## OBJECTIVE
Restate word for word the lines that begin the listing and end with the line holding "S.view_settings.exposure = 0.17".

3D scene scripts
— begin —

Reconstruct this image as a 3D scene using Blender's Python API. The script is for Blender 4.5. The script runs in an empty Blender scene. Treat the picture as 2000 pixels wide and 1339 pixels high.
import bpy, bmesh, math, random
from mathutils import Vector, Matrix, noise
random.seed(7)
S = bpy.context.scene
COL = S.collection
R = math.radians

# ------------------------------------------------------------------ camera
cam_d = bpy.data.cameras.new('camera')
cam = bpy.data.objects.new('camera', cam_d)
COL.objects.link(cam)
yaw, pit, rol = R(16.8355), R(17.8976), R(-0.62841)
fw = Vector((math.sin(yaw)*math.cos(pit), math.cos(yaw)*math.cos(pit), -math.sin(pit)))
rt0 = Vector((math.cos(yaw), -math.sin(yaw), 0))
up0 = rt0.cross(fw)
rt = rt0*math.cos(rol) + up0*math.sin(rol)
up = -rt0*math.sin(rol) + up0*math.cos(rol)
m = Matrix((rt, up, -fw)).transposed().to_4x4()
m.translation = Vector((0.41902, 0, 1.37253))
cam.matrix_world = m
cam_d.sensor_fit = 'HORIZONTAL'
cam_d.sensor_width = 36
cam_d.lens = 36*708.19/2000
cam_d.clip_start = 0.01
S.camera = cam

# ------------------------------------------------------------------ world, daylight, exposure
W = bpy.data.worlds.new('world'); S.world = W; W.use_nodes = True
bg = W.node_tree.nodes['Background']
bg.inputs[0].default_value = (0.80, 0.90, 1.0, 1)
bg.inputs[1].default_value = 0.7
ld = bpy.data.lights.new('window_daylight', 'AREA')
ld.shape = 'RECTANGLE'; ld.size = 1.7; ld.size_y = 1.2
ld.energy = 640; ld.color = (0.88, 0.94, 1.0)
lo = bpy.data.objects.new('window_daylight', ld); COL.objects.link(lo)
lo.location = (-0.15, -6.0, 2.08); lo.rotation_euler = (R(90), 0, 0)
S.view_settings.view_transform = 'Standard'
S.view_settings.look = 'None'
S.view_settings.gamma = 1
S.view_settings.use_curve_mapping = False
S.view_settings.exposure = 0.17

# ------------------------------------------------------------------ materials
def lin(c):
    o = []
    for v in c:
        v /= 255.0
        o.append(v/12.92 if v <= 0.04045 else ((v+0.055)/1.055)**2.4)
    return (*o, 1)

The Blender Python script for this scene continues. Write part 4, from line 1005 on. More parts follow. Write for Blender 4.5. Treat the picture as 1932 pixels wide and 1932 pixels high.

— end —

## WRITTEN RESPONSE
Reconstruct this image as a 3D scene using Blender's Python API. The script is for Blender 4.5. The script runs in an empty Blender scene. Treat the picture as 2000 pixels wide and 1339 pixels high.
import bpy, bmesh, math, random
from mathutils import Vector, Matrix, noise
random.seed(7)
S = bpy.context.scene
COL = S.collection
R = math.radians

# ------------------------------------------------------------------ camera
cam_d = bpy.data.cameras.new('camera')
cam = bpy.data.objects.new('camera', cam_d)
COL.objects.link(cam)
yaw, pit, rol = R(16.8355), R(17.8976), R(-0.62841)
fw = Vector((math.sin(yaw)*math.cos(pit), math.cos(yaw)*math.cos(pit), -math.sin(pit)))
rt0 = Vector((math.cos(yaw), -math.sin(yaw), 0))
up0 = rt0.cross(fw)
rt = rt0*math.cos(rol) + up0*math.sin(rol)
up = -rt0*math.sin(rol) + up0*math.cos(rol)
m = Matrix((rt, up, -fw)).transposed().to_4x4()
m.translation = Vector((0.41902, 0, 1.37253))
cam.matrix_world = m
cam_d.sensor_fit = 'HORIZONTAL'
cam_d.sensor_width = 36
cam_d.lens = 36*708.19/2000
cam_d.clip_start = 0.01
S.camera = cam

# ------------------------------------------------------------------ world, daylight, exposure
W = bpy.data.worlds.new('world'); S.world = W; W.use_nodes = True
bg = W.node_tree.nodes['Background']
bg.inputs[0].default_value = (0.80, 0.90, 1.0, 1)
bg.inputs[1].default_value = 0.7
ld = bpy.data.lights.new('window_daylight', 'AREA')
ld.shape = 'RECTANGLE'; ld.size = 1.7; ld.size_y = 1.2
ld.energy = 640; ld.color = (0.88, 0.94, 1.0)
lo = bpy.data.objects.new('window_daylight', ld); COL.objects.link(lo)
lo.location = (-0.15, -6.0, 2.08); lo.rotation_euler = (R(90), 0, 0)
S.view_settings.view_transform = 'Standard'
S.view_settings.look = 'None'
S.view_settings.gamma = 1
S.view_settings.use_curve_mapping = False
S.view_settings.exposure = 0.17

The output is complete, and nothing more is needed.